その意味で、第1話のメインタイトルを挟んだ最初のCMまでの約25分間の所謂「ツカミ」は大いなる期待ハズレと失敗で始まったと言わざるを得ない。なぜか?それは、ただの出演者紹介に終わってしまったから。
本作の魅惑的な世界観への期待感など、微塵も感じさせないロケ地を含めて、中途半端な真似事レベルのイントロだった。期待が大きかっただけに残念な「ツカミ」となった。言い換えれば、拡大分の20分間を無駄に使ったってこと。この調子で5話も持つのか心配だ。
人気俳優総動員で家族で楽しめる今風リメイク路線に
さて、「ツカミ」については、かなり厳しい評価となったが、全体を通して見ると、原作のストーリー(世界観でない)を活かしつつ、日テレ『土曜ドラマ』らしい “人気俳優総動員で家族で楽しめる今風リメイク路線” に仕上がってる、とは思う。ただ、ずっと気にはなったタイムパラドックスについては…今回は無視しておく…
青春時代の輝ける日々の幻影への胸キュンがない
それ以上に気になったのが、「過去の作品とは違った味わいを期待したい」と書いておいて矛盾することなのだが、原作や過去の映像作品を読んだり観たりした時に、必ず感じていた誰の心の中にも必ずあるであろう青春時代の輝ける日々の幻影を思い出させてくれたキュンとした感覚がなかった。
原作が持つ「女子高生のヒロインの時間旅行の冒険と淡い恋物語」と言うシンプルで強い物語とラベンダーの香りに包まれた世界観も、大林監督が劇場版で描いた時が静かに流れる尾道の長閑で美しい日本の原風景で「丁寧に紡がれるプラトニックな恋愛と青春ファンタジー」も。
そして、細田守監督が平成風な味付けで、原作の20年後の世界を生き生きとした作画で描いた「切なくも愛おしいひと夏の淡い青春の恋の物語」も感じなかった。
もっと登場人物たちに視聴者を惹き付ける強力な演出を
その理由は、本作が青春物語とSFの部分の描き分け、特に映像処理と音楽が不明瞭なため、どっちつかずの印象が強くなったのと、メリハリが乏しくなったこと。
決して全面的に否定するつもりはないし、想像よりは良かったが、やはり脚本でな必死に描こうとしている登場人物たちの心の動きに、もっと視聴者を惹き付ける強力な演出手腕が必要だと思う。逆に、演出次第ではまだまだ化ける可能性はあると思う。
あとがき
もう一人の演出家・茂山佳則さんは『ゆとりですがなにか』『デスノート(2015年)』のプロデューサーで、『掟上今日子の備忘録』の演出をした人。

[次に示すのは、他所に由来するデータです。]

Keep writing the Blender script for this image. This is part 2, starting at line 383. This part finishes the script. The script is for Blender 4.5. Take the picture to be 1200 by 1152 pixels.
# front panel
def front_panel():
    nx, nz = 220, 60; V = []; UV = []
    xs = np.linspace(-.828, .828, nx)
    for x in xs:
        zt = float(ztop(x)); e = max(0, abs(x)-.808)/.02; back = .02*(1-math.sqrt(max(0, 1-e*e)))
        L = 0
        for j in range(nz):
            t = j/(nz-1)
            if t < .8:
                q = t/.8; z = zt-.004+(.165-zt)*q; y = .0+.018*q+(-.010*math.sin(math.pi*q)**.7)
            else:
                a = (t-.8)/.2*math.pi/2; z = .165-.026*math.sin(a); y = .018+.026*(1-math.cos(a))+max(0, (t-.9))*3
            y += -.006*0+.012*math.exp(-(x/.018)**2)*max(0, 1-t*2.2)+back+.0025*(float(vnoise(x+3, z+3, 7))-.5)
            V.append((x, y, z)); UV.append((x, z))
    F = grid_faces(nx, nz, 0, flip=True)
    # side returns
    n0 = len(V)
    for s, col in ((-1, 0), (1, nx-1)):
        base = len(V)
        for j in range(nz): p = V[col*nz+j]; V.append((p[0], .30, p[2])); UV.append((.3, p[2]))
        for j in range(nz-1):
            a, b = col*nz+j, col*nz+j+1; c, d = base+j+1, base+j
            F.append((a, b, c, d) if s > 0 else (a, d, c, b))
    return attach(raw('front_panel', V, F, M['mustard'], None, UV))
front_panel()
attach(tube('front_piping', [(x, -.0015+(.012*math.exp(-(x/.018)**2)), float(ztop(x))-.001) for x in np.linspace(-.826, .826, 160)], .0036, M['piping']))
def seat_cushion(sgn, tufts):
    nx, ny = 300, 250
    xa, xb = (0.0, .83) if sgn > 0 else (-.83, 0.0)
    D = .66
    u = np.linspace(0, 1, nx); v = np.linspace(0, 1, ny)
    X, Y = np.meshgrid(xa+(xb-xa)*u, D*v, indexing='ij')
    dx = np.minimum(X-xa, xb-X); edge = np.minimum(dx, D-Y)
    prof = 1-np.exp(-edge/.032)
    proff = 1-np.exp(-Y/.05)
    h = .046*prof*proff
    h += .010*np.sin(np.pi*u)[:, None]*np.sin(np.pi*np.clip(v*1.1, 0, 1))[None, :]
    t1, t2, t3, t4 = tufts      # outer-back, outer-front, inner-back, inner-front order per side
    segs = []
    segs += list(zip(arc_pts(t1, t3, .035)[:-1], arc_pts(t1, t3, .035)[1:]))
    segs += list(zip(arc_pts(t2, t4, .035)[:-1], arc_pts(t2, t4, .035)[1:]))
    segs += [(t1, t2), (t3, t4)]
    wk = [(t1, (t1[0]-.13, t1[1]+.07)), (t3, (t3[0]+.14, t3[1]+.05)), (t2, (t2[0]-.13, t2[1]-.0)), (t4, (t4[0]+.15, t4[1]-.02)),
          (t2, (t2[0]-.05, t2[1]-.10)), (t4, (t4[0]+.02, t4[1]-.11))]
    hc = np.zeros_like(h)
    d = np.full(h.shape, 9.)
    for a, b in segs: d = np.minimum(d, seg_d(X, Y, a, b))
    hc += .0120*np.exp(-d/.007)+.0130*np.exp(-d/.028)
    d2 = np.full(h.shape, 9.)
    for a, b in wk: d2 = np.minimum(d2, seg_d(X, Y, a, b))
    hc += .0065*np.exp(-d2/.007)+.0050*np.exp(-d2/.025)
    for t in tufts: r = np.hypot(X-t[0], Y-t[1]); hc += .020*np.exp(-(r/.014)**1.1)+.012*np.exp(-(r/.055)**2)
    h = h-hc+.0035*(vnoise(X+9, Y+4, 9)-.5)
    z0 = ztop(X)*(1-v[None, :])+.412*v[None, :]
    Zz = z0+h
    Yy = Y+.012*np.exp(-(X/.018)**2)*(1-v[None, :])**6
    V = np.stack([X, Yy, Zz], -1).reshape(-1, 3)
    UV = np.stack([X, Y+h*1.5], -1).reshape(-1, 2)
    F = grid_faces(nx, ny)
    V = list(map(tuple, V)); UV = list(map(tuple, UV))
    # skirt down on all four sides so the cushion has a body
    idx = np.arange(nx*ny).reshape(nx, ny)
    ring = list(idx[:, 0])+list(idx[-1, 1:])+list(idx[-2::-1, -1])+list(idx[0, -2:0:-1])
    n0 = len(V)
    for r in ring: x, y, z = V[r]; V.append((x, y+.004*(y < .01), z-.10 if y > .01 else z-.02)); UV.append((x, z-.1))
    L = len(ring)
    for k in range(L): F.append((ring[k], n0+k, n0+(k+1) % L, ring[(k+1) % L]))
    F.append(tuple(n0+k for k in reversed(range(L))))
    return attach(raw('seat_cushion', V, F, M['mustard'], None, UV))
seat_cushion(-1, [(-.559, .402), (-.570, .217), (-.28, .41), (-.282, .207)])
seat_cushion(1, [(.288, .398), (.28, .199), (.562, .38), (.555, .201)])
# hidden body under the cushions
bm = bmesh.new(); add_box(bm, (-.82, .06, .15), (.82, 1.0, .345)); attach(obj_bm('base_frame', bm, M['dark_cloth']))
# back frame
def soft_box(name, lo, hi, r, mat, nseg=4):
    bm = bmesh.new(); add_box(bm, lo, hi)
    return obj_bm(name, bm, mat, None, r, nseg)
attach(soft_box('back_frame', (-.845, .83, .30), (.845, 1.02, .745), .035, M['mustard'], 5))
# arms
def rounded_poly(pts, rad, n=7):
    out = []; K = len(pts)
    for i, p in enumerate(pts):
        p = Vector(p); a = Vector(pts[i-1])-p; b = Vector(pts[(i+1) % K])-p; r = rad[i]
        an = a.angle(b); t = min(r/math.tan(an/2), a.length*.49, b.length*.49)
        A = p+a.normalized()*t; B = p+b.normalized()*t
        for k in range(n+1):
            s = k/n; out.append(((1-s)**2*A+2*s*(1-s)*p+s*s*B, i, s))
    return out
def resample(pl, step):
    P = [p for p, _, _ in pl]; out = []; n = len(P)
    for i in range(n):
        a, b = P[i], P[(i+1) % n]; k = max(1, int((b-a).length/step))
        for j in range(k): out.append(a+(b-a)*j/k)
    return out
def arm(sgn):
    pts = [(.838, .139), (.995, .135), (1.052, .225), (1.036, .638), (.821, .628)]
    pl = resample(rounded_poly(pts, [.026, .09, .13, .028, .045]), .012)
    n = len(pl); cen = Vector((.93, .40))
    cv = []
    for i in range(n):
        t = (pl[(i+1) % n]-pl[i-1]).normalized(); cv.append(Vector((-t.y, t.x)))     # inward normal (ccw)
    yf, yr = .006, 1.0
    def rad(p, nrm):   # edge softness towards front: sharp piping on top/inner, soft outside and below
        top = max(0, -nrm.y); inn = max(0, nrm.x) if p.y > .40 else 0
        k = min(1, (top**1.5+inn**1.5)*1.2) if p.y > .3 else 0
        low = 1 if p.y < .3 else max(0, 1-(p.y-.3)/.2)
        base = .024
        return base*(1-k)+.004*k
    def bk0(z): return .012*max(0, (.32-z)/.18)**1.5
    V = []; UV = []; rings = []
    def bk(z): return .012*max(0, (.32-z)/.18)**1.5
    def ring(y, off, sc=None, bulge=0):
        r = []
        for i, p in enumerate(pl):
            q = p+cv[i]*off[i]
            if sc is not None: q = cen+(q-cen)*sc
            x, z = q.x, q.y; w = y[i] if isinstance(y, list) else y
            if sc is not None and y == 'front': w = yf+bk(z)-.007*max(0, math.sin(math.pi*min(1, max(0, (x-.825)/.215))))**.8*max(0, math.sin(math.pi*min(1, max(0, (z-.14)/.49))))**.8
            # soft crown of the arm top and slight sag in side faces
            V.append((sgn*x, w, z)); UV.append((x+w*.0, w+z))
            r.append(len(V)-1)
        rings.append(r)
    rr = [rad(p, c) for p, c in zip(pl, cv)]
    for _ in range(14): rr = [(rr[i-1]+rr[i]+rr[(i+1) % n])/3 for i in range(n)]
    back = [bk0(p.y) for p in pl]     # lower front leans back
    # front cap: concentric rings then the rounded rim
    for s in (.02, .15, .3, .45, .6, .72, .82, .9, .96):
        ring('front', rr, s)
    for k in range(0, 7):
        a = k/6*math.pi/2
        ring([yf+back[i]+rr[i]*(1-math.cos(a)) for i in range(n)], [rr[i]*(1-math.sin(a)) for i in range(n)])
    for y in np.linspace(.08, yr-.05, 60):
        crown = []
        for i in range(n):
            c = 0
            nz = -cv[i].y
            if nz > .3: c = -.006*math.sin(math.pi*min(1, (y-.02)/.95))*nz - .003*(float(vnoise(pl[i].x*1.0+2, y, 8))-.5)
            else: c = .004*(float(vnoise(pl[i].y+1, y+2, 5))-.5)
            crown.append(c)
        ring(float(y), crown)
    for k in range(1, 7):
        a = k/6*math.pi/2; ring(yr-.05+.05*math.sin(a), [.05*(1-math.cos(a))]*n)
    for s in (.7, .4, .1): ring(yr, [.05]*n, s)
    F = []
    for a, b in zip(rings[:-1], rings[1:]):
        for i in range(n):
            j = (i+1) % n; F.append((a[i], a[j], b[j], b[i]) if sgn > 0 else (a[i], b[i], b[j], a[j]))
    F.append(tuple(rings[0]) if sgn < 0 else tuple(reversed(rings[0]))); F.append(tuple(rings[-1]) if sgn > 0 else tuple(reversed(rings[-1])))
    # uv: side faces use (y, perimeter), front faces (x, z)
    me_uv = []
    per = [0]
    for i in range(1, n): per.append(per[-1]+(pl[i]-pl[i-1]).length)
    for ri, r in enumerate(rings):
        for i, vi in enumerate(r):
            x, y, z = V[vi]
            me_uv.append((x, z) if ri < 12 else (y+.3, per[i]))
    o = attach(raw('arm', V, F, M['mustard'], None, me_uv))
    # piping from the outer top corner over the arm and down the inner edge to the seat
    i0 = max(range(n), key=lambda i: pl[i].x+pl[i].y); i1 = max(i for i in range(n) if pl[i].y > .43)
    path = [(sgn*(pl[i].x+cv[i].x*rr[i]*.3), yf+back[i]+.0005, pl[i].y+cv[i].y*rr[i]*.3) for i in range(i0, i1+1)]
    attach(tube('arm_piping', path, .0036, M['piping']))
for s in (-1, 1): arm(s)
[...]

こちらもちょっと違うような。
主人公が安易にタイム・リープ(時間跳躍)の能力を使い過ぎてませんかね。それよって、主人公中心のストーリー展開になって男性たちが見えづらくなっています。もう少し演出でタイム・リープの演出効果を試行錯誤して、メリハリを付けつつ物語に馴染ませてはどうでしょうか。次回に期待します。